** BEGIN **

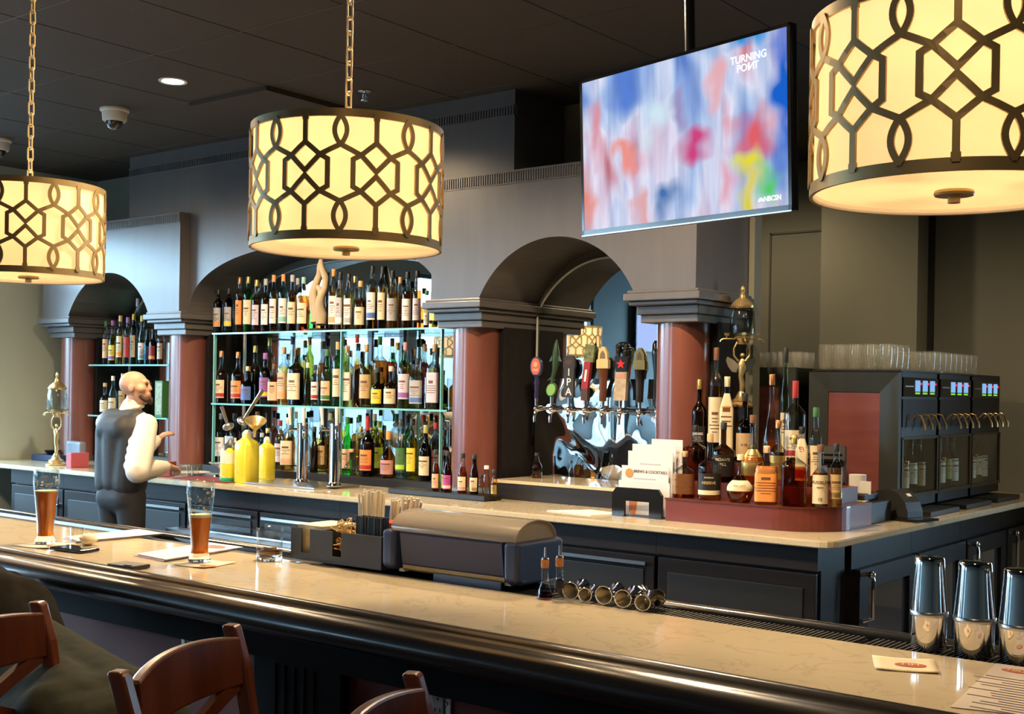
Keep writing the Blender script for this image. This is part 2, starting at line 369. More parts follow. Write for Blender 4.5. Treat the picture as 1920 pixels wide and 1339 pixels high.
COLX = [-9.555, -8.01, -5.013, -3.474]
WHERE = ['beside the green wall at far left', 'behind the bartender', 'between the bottle shelves and the beer taps', 'right of the beer taps under the television']
for cx, wh in zip(COLX, WHERE):
    t = thing('column', 'round polished mahogany column '+wh, 'column', (cx, 6.05, .93), 0, 'mahogany columns of the back bar')
    MB().lathe([(.153, .03), (.153, 1.075)], 48).build('shaft', M_col, t)
    MB().lathe([(.165, .0), (.165, .03), (.158, .045), (.153, .05)], 40).build('base', M_mill, t)
    c = MB(); y1 = .385
    for hw, yf, z0, z1 in ((.185, -.175, 1.07, 1.115), (.20, -.195, 1.115, 1.165), (.222, -.245, 1.165, 1.19), (.245, -.27, 1.19, 1.232), (.228, -.252, 1.232, 1.25)):
        c.box((0, (yf+y1)/2, (z0+z1)/2), (2*hw, y1-yf, z1-z0), 0, 0, None, .006)
    c.build('capital', M_mill, t)
    MB().bb(-.19, .19, .05, .385, 0, 1.08).build('pilaster', M_dark, t)
# mirrors
def mirror(label, x0, x1, z0, zs, rise, seg, p=2.0):
    cx, a = (x0+x1)/2, (x1-x0)/2
    t = thing('mirror', label, 'mirror', (0, 0, 0), 0, 'mirrors of the back bar')
    ar = arc_pts(cx, zs, a, rise, 36, p, seg); poly = [(x0, z0), (x1, z0)]+ar
    stand(poly, 6.425, 6.435).build('mirror_glass', M_mirror, t)
    pts = [(x1, 6.42, z0)]+[(q[0], 6.42, q[1]) for q in ar]+[(x0, 6.42, z0)]
    MB().tube(pts, .007, 6).build('bevelled_edge', M_bevel, t)
mirror('arched mirror behind the beer taps', -4.80, -3.69, 1.0, 2.12, .34, True)
mirror('wide arched mirror behind the three rows of liquor bottles', -7.78, -5.27, .98, 2.15, .42, False, 2.25)
mirror('arched mirror behind the bartender at far left', -9.36, -8.25, .98, 2.12, .34, True)
# glass shelves
def shelf(label, x0, x1, z, y0=6.0, y1=6.40):
    t = thing('glass_shelf', label, 'shelf', ((x0+x1)/2, (y0+y1)/2, z), 0, 'glass bottle shelves'); h = (x1-x0)/2; d = (y1-y0)/2
    MB().bb(-h, h, -d+.006, d, -.012, 0).build('glass_plate', M_shelf, t)
    MB().bb(-h, h, -d, -d+.005, -.0125, .0005).build('polished_edge', M_sedge, t)
ZT, ZM, ZL1, ZL2 = 2.015, 1.468, 1.77, 1.335
shelf('topmost glass shelf under the wide arch', -7.66, -5.22, ZT)
shelf('middle glass shelf under the wide arch', -7.66, -5.22, ZM)
shelf('upper glass shelf in the far left arch behind the bartender', -9.34, -8.22, ZL1)
shelf('lower glass shelf in the far left arch behind the bartender', -9.34, -8.22, ZL2)
for px_, lab in ((403, 'beside the second column'), (641, 'in the middle of the wide arch'), (829, 'beside the third column')):
    q = at(px_, 700, Y=6.02)
    o = MB().bb(-.004, .004, -.005, .02, 0, ZT-.987-.013).build('glass_upright', M_sedge); o.location = (q.x, 6.01, .988)
    tag(o, 'slim glass upright holding the shelves '+lab, 'shelf support', 'glass shelf uprights')
# ================================================================ BACK COUNTER
poly = [(-9.94, 5.28), (-2.30, 5.28), (-2.265, 5.29), (-2.245, 5.31), (-2.235, 5.35), (-2.195, 9.04), (-3.7, 9.04), (-3.7, 6.545), (-3.235, 6.545), (-3.235, 6.445), (-9.94, 6.445)]
o = MB().prism(poly, .035, flatM(0, 0, .895)).build('countertop', M_stone); tag(o, 'long cream stone countertop of the back bar turning a corner at right', 'countertop')
bm = bmesh.new(); bm.from_mesh(o.data); bmesh.ops.bevel(bm, geom=[e for e in bm.edges if len(e.link_faces) == 2 and abs(e.calc_face_angle(0)) > 1.2 and abs(e.verts[0].co.z-e.verts[1].co.z) < .001], offset=.005, segments=2, affect='EDGES'); bm.to_mesh(o.data); bm.free()
# cabinets under the counter, seen across the aisle
M_fas = mat('black_fascia', (.018, .017, .019), .38, spec=.2, noise=18, stretch=(.1, 1, 1), col2=(.028, .026, .028))
dx = [-9.44, -8.66, -7.88, -7.10, -6.32, -5.54, -4.76, -3.98, -3.22, -2.34]
for i in range(9):
    x0, x1 = dx[i]+.001, dx[i+1]-.001; far = i < 2; h = (x1-x0)/2
    t = thing('back_bar_cabinet', '%s black cabinet from the left under the back counter' % ORD[i+1], 'cabinet', ((x0+x1)/2, 5.40, 0), 0, 'black cabinets under the back counter')
    MB().bb(-h, h, 0, .9 if i < 8 else .3, .1, .893).build('carcass', M_dark, t)
    MB().bb(-h, h, -.04, 0, .775, .893).build('fascia', M_fas, t)
    MB().bb(-h, h, .05, .88 if i < 8 else .28, 0, .1).build('plinth', M_blk, t)
    d = MB().box((0, -.02, .43), (2*h-.02, .04, .66), 0, 0, None, .004).build('door', M_dark, t)
    MB().box((0, -.042, .43), (2*h-.14, .008, .52), 0, 0, None, .003).build('inner_panel', M_blk, d)
    if far:
        k = MB(); k.tube([(h-.07, -.03, .63), (h-.07, -.085, .63), (h-.07, -.09, .60), (h-.07, -.09, .42), (h-.07, -.04, .40)], .012, 8); k.box((h-.07, -.05, .63), (.05, .03, .03)); k.build('handle', M_chrome, d)
    elif i < 8:
        k = MB(); k.box((0, -.06, .722), (2*h-.1, .012, .018)); k.box((-h+.07, -.045, .72), (.012, .03, .012)); k.box((h-.07, -.045, .72), (.012, .03, .012)); k.build('handle', M_steel, d)
# stainless sink bench on the bartender's side
t = thing('sink_bench', 'stainless steel sink bench with black front below the middle of the back counter', 'sink', (-6.15, 5.13, 0))
MB().bb(-.62, .62, -.15, .21, .08, .60).build('cabinet', M_dark, t)
MB().bb(-.64, .64, -.17, .21, .60, .645).build('steel_rim', M_steel, t)
MB().bb(-.60, .60, -.10, .17, .646, .65).build('basin', M_chrome, t)
for i in range(4):
    y0 = 5.71+.83*i
    t = thing('glass_door_cooler', '%s glass door cooler from the corner under the counter return' % ORD[i+1], 'cooler', (-2.32, y0+.414, 0), 0, 'glass door coolers at right')
    MB().bb(-.89, 0, -.413, .413, .1, .893).build('carcass', M_dark, t)
    MB().bb(-.85, -.05, -.41, .41, 0, .1).build('plinth', M_blk, t)
    f = MB(); f.bb(0, .04, -.40, -.29, .11, .75); f.bb(0, .04, .29, .40, .11, .75); f.bb(0, .04, -.29, .29, .65, .75); f.bb(0, .04, -.29, .29, .11, .20); d = f.build('door', M_dark, t)
    MB().bb(.01, .02, -.29, .29, .20, .65).build('pane', mat('dark_cooler_glass', (.05, .06, .075), .03, spec=1, coat=1), d)
    k = MB(); k.tube([(.03, -.35, .72), (.085, -.35, .73), (.09, -.35, .69), (.09, -.35, .51), (.04, -.35, .49)], .011, 8); k.ball((.08, -.35, .725), .02, 10); k.build('handle', M_chrome, d)
# ================================================================ FRONT BAR
BX0, BX1 = -7.2, .9
t = thing('bar_counter', 'front bar with black moulded rail, dark apron and red panels', 'bar', (0, 0, 0))
MB().bb(BX0, BX1, 2.16, 2.66, .1, 1.02).build('body', M_dark, t)
MB().bb(BX0, BX1, 2.20, 2.6, 0, .1).build('plinth', M_blk, t)
prof = [(2.05, 1.068), (2.044, 1.0765), (2.032, 1.079), (2.020, 1.0765), (2.012, 1.069), (2.004, 1.0625), (1.992, 1.061), (1.978, 1.058), (1.963, 1.050), (1.953, 1.037), (1.950, 1.022), (1.955, 1.008), (1.965, .999), (1.98, .996), (1.985, .990), (2.06, .988)]
MB().sweep(prof, BX0, BX1, None, 0, True).build('arm_rail', mat('black_lacquer_rail', (.012, .010, .010), .26, spec=.5, coat=.15, noise=30, stretch=(.05, 1, 1), col2=(.02, .015, .013)), t)
M_apr = mat('near_black_lacquer', (.006, .005, .005), .55, spec=.12)
MB().bb(BX0, BX1, 2.09, 2.16, .895, .992).build('apron', M_apr, t)
k = 0
for px0 in (-2.484-2*2.3, -2.484-2.3, -2.484, -2.484+2.3):
    b = MB(); b.bb(px0, px0+.325, 2.10, 2.165, .1, .895)
    for j in range(5): b.bb(px0+.085+.036*j, px0+.088+.036*j, 2.096, 2.1, .14, .885)
    b.build('fluted_pilaster', mat('black_fluted', (.007, .006, .006), .5, spec=.15), t)
    MB().bb(px0+.325, px0+2.3, 2.13, 2.165, .13, .895).build('red_panel', M_red, t)
MB().bb(BX0, BX1, 2.046, 2.508, 1.032, 1.07).build('stone_top', M_stone, t)['label'] = 'cream veined stone bar top'
# service trough behind the stone: ribbed rubber mats, raised lip
MB().bb(BX0, BX1, 2.508, 2.66, 1.02, 1.055).build('trough', M_blk, t)
pr = [(2.618, 1.02), (2.618, 1.066), (2.624, 1.074), (2.634, 1.078), (2.655, 1.078), (2.668, 1.072), (2.675, 1.06), (2.675, .98), (2.66, .98)]
MB().sweep(pr, BX0, BX1, None, 0, True).build('lip', mat('dark_rail', (.02, .021, .024), .22, spec=.6, coat=.4), t)
for (x0, x1, wh) in ((-2.62, -1.86, 'under the garnish tray'), (-1.72, -1.02, 'right of the jiggers'), (-1.0, -.2, 'under the cocktail shakers')):
    b = MB(); b.bb(x0, x1, 2.512, 2.614, 1.055, 1.060)
    n = int((x1-x0)/.012)
    for j in range(n):
        xx = x0+(x1-x0)*(j+.5)/n; b.box((xx, 2.563, 1.063), (.005, .094, .006), .5 if 0 else 0)
    o = b.build('bar_mat', mat('black_rubber', (.014, .014, .014), .6)); tag(o, 'ribbed black rubber bar mat '+wh, 'bar mat', 'rubber bar mats')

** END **

#### [Work to be completed]
From the data above, gather every line that includes the word "wide".

#### [Answer for the task]
Keep writing the Blender script for this image. This is part 2, starting at line 369. More parts follow. Write for Blender 4.5. Treat the picture as 1920 pixels wide and 1339 pixels high.
mirror('wide arched mirror behind the three rows of liquor bottles', -7.78, -5.27, .98, 2.15, .42, False, 2.25)
shelf('topmost glass shelf under the wide arch', -7.66, -5.22, ZT)
shelf('middle glass shelf under the wide arch', -7.66, -5.22, ZM)
for px_, lab in ((403, 'beside the second column'), (641, 'in the middle of the wide arch'), (829, 'beside the third column')):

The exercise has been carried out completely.